* _COLLECTED DATA_:
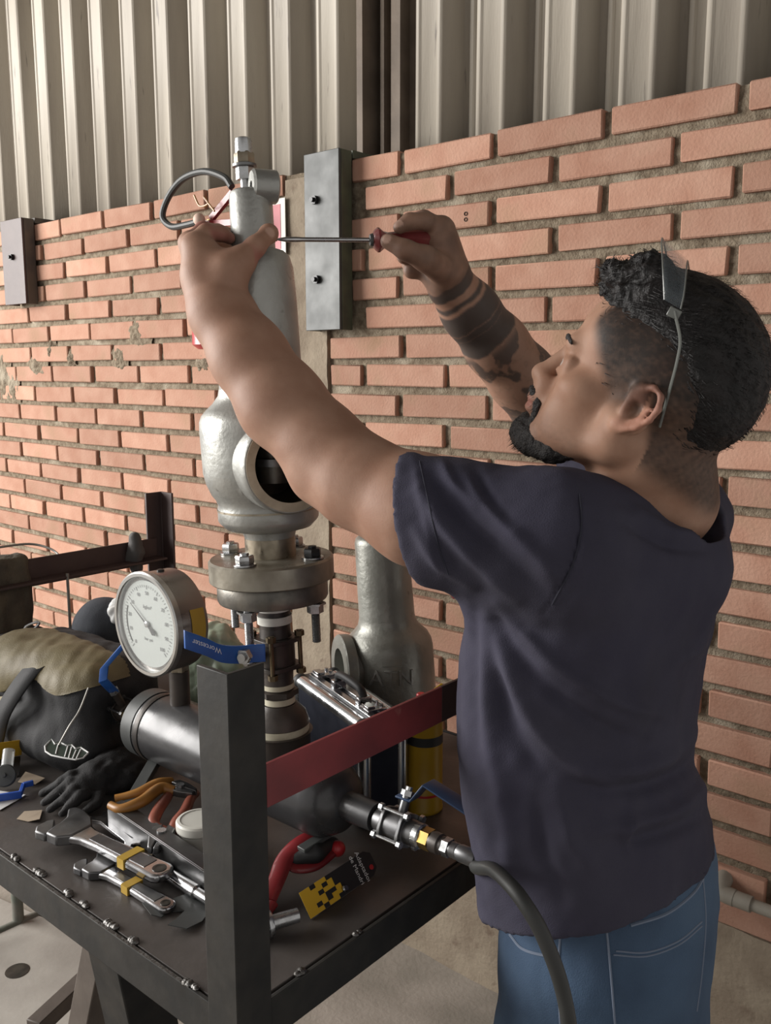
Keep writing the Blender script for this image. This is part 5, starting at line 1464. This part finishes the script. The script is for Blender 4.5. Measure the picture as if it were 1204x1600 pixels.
# nails
def nail(c, n_, r):
    dd = np.linalg.norm(V - c, axis=1); mixc(sst(-dd, -r, -r * .8) * sst(Nn @ (n_ / np.linalg.norm(n_)), .35, .6), (.50, .33, .26))
nail(Yv(420, 365, 1.196), np.array((.3, -1, .15)), .0085)
nail(Yv(622, 350, 1.243), np.array((-.5, -.5, .7)), .007)
nail(Yv(604, 373, 1.234), np.array((-.3, -.8, .4)), .0075)
skin = link('body', vq_mesh('body', V, Q, np.clip(base, 0, 1)), m_skin, person)
bvh_skin = BVHTree.FromPolygons([tuple(v) for v in V], [tuple(q) for q in Q])
def surf(bvh, px, py, off=.0):
    v = ray(px, py).normalized(); h = bvh.ray_cast(CAMP, v)
    if h[0] is None: return None
    return h[0] - v * off
# eyebrow
for sg_ in (-1, 1):
    pts = [hp(.1035, sg_ * .014, .030), hp(.1030, sg_ * .028, .034), hp(.0935, sg_ * .046, .030)]
    MB().tube(spline([Vector(p) for p in pts], 5), [.0020, .0024, .0027, .0028, .0028, .0028, .0027, .0026, .0022, .0018, .0012], 8, flat=1.4).build('eyebrow', m_beard, person)
# ---- beard
B = SDF(tuple(hp(.06, 0, -.06) - .09), tuple(hp(.06, 0, -.06) + .09), .0022)
be = lambda c, r, k=.01, op='u': B.ell(hp(*c), r, HR, k, op)
be((.091, 0, -.087), (.026, .029, .022), .01)
be((.099, 0, -.074), (.013, .018, .012), .01)
for sg_ in (-1, 1):
    B.chain([hp(.1125, sg_ * .003, -.0375), hp(.1085, sg_ * .013, -.0395), hp(.0985, sg_ * .0215, -.049), hp(.093, sg_ * .0215, -.064), hp(.085, sg_ * .022, -.084)], [.0056, .0056, .0042, .0050, .013], .006)
    B.chain([hp(.082, sg_ * .022, -.091), hp(.058, sg_ * .031, -.086), hp(.036, sg_ * .037, -.077)], [.014, .0125, .0085], .016)
Vb, Qb = B.mesh(1); Nb = vnormals(Vb, Qb); Vb = Vb + Nb * (.0016 * fnoise(Vb * np.array((1, 1, .35)), 330, 4, 2) + .001 * fnoise(Vb, 900, 5, 1))[:, None]
link('beard', vq_mesh('beard', Vb, Qb), m_beard, person)
g = MB(); rs = np.random.default_rng(8)
for i in rs.choice(len(Vb), 1500):
    n = Vector(Nb[i]); p = Vector(Vb[i]); d = Vector(tuple(hf * .5 - hu * .9 + hl * rs.normal() * .35)); d = (d - n * d.dot(n) * .6).normalized()
    ln = rs.uniform(.004, .009); w = d.cross(n).normalized() * .0003
    g.add([p - w, p + w, p + d * ln + n * .0016], [(0, 1, 2)])
tag(g.build('beard_strands', m_beard, person), kind='stuff')
# ---- hair: thick swept-back top, short back
Hh = SDF(tuple(hp(-.01, 0, .06) - .16), tuple(hp(-.01, 0, .06) + .16), .0026)
hh_ = lambda c, r, k=.012, op='u': Hh.ell(hp(*c), r, HR, k, op)
hh_((-.008, 0, .060), (.103, .079, .097), .01)
hh_((-.044, 0, .045), (.071, .072, .080), .02)
hh_((.054, 0, .116), (.044, .056, .030), .02)
for k in range(9):
    a = -1 + 2 * k / 8
    hh_((.088 - .012 * a * a + .005 * math.sin(k * 2.1), a * .045, .110 + .008 * math.cos(k * 1.7)), (.018, .011, .015), .008)
    hh_((.060 - .010 * a * a, a * .052, .134 + .006 * math.sin(k * 2.9)), (.022, .012, .013), .010)
# cut away face, temples and the shaved sides
hh_((.115, 0, .030), (.062, .11, .062), .01, 's')
for sg_ in (-1, 1):
    hh_((.055, sg_ * .085, .045), (.075, .030, .052), .010, 's')
    hh_((.000, sg_ * .092, .020), (.055, .034, .060), .012, 's')
    hh_((-.040, sg_ * .100, -.01), (.060, .042, .060), .012, 's')
hh_((.02, 0, -.06), (.10, .10, .072), .01, 's')
hh_((-.05, 0, -.115), (.11, .11, .07), .01, 's')
Vh, Qh = Hh.mesh(2); Nh = vnormals(Vh, Qh)
lh = (Vh - HO) @ HR.T
flow = np.stack([lh[:, 0] * .18, lh[:, 1] * 1.0, lh[:, 2] * .5], 1)
quiff = sst(lh[:, 0], .03, .07)
Vh = Vh + Nh * (.0022 * fnoise(flow, 240, 6, 2) + quiff * .0050 * fnoise(lh, 170, 7, 2))[:, None]
link('hair', vq_mesh('hair', Vh, Qh), m_hair, person)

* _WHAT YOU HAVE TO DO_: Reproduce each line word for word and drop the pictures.

* _FINISHED ANSWER_:
Keep writing the Blender script for this image. This is part 5, starting at line 1464. This part finishes the script. The script is for Blender 4.5. Measure the picture as if it were 1204x1600 pixels.
# nails
def nail(c, n_, r):
    dd = np.linalg.norm(V - c, axis=1); mixc(sst(-dd, -r, -r * .8) * sst(Nn @ (n_ / np.linalg.norm(n_)), .35, .6), (.50, .33, .26))
nail(Yv(420, 365, 1.196), np.array((.3, -1, .15)), .0085)
nail(Yv(622, 350, 1.243), np.array((-.5, -.5, .7)), .007)
nail(Yv(604, 373, 1.234), np.array((-.3, -.8, .4)), .0075)
skin = link('body', vq_mesh('body', V, Q, np.clip(base, 0, 1)), m_skin, person)
bvh_skin = BVHTree.FromPolygons([tuple(v) for v in V], [tuple(q) for q in Q])
def surf(bvh, px, py, off=.0):
    v = ray(px, py).normalized(); h = bvh.ray_cast(CAMP, v)
    if h[0] is None: return None
    return h[0] - v * off
# eyebrow
for sg_ in (-1, 1):
    pts = [hp(.1035, sg_ * .014, .030), hp(.1030, sg_ * .028, .034), hp(.0935, sg_ * .046, .030)]
    MB().tube(spline([Vector(p) for p in pts], 5), [.0020, .0024, .0027, .0028, .0028, .0028, .0027, .0026, .0022, .0018, .0012], 8, flat=1.4).build('eyebrow', m_beard, person)
# ---- beard
B = SDF(tuple(hp(.06, 0, -.06) - .09), tuple(hp(.06, 0, -.06) + .09), .0022)
be = lambda c, r, k=.01, op='u': B.ell(hp(*c), r, HR, k, op)
be((.091, 0, -.087), (.026, .029, .022), .01)
be((.099, 0, -.074), (.013, .018, .012), .01)
for sg_ in (-1, 1):
    B.chain([hp(.1125, sg_ * .003, -.0375), hp(.1085, sg_ * .013, -.0395), hp(.0985, sg_ * .0215, -.049), hp(.093, sg_ * .0215, -.064), hp(.085, sg_ * .022, -.084)], [.0056, .0056, .0042, .0050, .013], .006)
    B.chain([hp(.082, sg_ * .022, -.091), hp(.058, sg_ * .031, -.086), hp(.036, sg_ * .037, -.077)], [.014, .0125, .0085], .016)
Vb, Qb = B.mesh(1); Nb = vnormals(Vb, Qb); Vb = Vb + Nb * (.0016 * fnoise(Vb * np.array((1, 1, .35)), 330, 4, 2) + .001 * fnoise(Vb, 900, 5, 1))[:, None]
link('beard', vq_mesh('beard', Vb, Qb), m_beard, person)
g = MB(); rs = np.random.default_rng(8)
for i in rs.choice(len(Vb), 1500):
    n = Vector(Nb[i]); p = Vector(Vb[i]); d = Vector(tuple(hf * .5 - hu * .9 + hl * rs.normal() * .35)); d = (d - n * d.dot(n) * .6).normalized()
    ln = rs.uniform(.004, .009); w = d.cross(n).normalized() * .0003
    g.add([p - w, p + w, p + d * ln + n * .0016], [(0, 1, 2)])
tag(g.build('beard_strands', m_beard, person), kind='stuff')
# ---- hair: thick swept-back top, short back
Hh = SDF(tuple(hp(-.01, 0, .06) - .16), tuple(hp(-.01, 0, .06) + .16), .0026)
hh_ = lambda c, r, k=.012, op='u': Hh.ell(hp(*c), r, HR, k, op)
hh_((-.008, 0, .060), (.103, .079, .097), .01)
hh_((-.044, 0, .045), (.071, .072, .080), .02)
hh_((.054, 0, .116), (.044, .056, .030), .02)
for k in range(9):
    a = -1 + 2 * k / 8
    hh_((.088 - .012 * a * a + .005 * math.sin(k * 2.1), a * .045, .110 + .008 * math.cos(k * 1.7)), (.018, .011, .015), .008)
    hh_((.060 - .010 * a * a, a * .052, .134 + .006 * math.sin(k * 2.9)), (.022, .012, .013), .010)
# cut away face, temples and the shaved sides
hh_((.115, 0, .030), (.062, .11, .062), .01, 's')
for sg_ in (-1, 1):
    hh_((.055, sg_ * .085, .045), (.075, .030, .052), .010, 's')
    hh_((.000, sg_ * .092, .020), (.055, .034, .060), .012, 's')
    hh_((-.040, sg_ * .100, -.01), (.060, .042, .060), .012, 's')
hh_((.02, 0, -.06), (.10, .10, .072), .01, 's')
hh_((-.05, 0, -.115), (.11, .11, .07), .01, 's')
Vh, Qh = Hh.mesh(2); Nh = vnormals(Vh, Qh)
lh = (Vh - HO) @ HR.T
flow = np.stack([lh[:, 0] * .18, lh[:, 1] * 1.0, lh[:, 2] * .5], 1)
quiff = sst(lh[:, 0], .03, .07)
Vh = Vh + Nh * (.0022 * fnoise(flow, 240, 6, 2) + quiff * .0050 * fnoise(lh, 170, 7, 2))[:, None]
link('hair', vq_mesh('hair', Vh, Qh), m_hair, person)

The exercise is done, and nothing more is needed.